Completely disjoint iSCSI networks vs dedicated switches and VLANs
I'm looking for best practice or pros/cons for deploying an iSCSI storage network.
The two options are:
A completely disjoint iSCSI storage network
Dedicated switches with a separate VLAN for storage, but otherwise connected to production network.
Which of these approaches is generally recommended and why? If there is no general consensus of best practice relating to this, when is it appropriate to consider each option?
We use the same switches for regular ethernet traffic and iSCSI without any problems. You just gotta make sure that the regular ethernet traffic don't affect the iSCSI traffic in any way. Modern Cisco switches are usually line-speed (as in a 24 port 1gbit switch with a 24gbps backbone), so that you can in theory utilize 1gbps per port without anything getting hurt by it.

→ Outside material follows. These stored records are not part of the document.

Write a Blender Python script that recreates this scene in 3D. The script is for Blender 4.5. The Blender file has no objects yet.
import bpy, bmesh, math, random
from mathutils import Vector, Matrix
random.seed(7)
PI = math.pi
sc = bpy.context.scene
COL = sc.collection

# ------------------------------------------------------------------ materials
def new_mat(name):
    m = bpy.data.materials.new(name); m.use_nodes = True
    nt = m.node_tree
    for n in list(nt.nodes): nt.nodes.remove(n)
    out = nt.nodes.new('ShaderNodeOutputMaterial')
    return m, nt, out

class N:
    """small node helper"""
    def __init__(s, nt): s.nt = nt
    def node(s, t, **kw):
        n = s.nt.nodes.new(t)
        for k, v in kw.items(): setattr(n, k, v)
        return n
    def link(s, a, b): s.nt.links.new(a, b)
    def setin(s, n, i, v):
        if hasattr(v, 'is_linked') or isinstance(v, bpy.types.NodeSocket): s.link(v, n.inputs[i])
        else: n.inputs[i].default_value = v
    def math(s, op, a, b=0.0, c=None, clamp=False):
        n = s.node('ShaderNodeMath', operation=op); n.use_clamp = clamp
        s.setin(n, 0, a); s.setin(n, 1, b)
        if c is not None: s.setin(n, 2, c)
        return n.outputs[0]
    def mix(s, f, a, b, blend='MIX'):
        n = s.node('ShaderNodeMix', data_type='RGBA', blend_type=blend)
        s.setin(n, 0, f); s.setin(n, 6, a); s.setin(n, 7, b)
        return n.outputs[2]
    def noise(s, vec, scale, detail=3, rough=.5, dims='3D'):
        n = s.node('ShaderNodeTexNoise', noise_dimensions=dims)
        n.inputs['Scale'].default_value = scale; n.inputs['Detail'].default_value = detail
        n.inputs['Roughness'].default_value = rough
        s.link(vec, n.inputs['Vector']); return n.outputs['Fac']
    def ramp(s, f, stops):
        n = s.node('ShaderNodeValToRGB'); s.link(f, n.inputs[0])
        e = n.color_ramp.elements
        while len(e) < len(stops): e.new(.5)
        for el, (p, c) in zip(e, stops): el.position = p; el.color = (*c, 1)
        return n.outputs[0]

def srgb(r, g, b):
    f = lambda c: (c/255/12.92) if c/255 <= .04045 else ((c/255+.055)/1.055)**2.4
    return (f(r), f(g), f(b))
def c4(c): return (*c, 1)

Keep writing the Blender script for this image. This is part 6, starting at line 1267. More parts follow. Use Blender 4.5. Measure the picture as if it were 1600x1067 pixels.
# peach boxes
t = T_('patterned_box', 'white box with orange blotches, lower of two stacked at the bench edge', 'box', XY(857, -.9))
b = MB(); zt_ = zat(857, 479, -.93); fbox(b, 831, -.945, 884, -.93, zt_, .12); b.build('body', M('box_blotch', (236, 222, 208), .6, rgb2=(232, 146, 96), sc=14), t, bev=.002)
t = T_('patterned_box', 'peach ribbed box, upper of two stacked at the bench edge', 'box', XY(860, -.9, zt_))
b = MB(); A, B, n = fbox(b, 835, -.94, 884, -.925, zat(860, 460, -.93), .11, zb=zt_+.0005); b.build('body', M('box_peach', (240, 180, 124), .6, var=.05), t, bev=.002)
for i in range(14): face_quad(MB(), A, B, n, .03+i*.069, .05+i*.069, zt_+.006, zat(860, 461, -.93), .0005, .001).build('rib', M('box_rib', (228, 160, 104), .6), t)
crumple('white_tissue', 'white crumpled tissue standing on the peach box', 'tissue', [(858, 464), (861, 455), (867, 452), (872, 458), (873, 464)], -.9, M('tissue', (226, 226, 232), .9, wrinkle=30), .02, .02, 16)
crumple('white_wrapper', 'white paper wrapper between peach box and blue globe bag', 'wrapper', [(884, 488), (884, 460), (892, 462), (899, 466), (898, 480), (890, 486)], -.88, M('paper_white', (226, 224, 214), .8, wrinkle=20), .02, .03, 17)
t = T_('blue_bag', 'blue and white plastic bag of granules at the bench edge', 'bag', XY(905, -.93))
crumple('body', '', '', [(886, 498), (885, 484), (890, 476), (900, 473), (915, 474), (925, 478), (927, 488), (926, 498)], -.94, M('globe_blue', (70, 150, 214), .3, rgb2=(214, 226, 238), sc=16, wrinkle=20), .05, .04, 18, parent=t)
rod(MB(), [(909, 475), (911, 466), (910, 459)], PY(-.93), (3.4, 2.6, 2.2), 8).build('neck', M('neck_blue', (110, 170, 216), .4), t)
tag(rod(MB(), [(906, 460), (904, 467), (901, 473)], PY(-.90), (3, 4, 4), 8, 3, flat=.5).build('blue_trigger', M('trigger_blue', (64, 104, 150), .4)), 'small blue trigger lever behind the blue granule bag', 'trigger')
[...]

One word of advice if you're going to share the switches - make sure that you are 100% confident that the iSCSI traffic actually lands on the switch you want to. Our previous admin had a trunk between the two switches, and had the wrong nic's on the wrong switch. The end result was a major outage when that trunk went down.
My way of doing this is to limit the ports. We use access ports again the SAN with a specific VLAN, and on the trunkports to ESXi we use "switchport trunk allow vlan 123" etc. Same for the uplinks, where we set the trunks to NOT allow the iSCSI vlan's to be 100% sure of iSCSI traffic staying isolated.
Edit: Oh, and don't share switches if they are doing L3 - atleast not with access switches like 2960's. You really do not want to end up in the situation where the CPU goes through the roof and kills your ASIC.